» **Exercise aim**: Your task is to quote the records from their first line through the line containing "PI = math.pi", with nothing added or left out.

··· Provided entries

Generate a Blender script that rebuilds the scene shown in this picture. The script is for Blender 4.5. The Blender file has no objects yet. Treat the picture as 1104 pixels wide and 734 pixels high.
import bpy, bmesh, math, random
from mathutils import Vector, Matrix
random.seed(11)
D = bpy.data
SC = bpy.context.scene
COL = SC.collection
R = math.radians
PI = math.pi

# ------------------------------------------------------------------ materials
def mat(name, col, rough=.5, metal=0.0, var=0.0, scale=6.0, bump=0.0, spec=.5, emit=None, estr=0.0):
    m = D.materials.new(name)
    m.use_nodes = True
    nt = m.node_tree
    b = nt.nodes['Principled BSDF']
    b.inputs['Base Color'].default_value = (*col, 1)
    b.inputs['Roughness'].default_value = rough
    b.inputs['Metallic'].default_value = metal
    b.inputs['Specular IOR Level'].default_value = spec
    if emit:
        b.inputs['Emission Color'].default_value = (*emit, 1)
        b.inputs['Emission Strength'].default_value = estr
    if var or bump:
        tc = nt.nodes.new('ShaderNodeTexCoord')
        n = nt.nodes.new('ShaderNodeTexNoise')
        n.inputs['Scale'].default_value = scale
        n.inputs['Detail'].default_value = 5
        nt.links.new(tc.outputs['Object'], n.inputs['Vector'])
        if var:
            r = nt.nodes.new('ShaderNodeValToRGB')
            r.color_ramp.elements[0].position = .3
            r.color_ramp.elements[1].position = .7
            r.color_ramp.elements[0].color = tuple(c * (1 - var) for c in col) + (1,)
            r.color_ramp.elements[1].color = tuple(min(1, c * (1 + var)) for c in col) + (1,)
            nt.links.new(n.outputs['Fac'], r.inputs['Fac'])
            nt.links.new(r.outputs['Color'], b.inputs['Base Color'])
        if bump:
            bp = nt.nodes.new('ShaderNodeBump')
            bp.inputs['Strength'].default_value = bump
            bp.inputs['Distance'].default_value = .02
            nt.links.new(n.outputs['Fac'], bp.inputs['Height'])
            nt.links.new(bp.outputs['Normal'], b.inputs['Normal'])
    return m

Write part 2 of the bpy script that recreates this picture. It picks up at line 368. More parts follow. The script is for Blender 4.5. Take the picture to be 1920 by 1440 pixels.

······

» **Worked solution**:
Generate a Blender script that rebuilds the scene shown in this picture. The script is for Blender 4.5. The Blender file has no objects yet. Treat the picture as 1104 pixels wide and 734 pixels high.
import bpy, bmesh, math, random
from mathutils import Vector, Matrix
random.seed(11)
D = bpy.data
SC = bpy.context.scene
COL = SC.collection
R = math.radians
PI = math.pi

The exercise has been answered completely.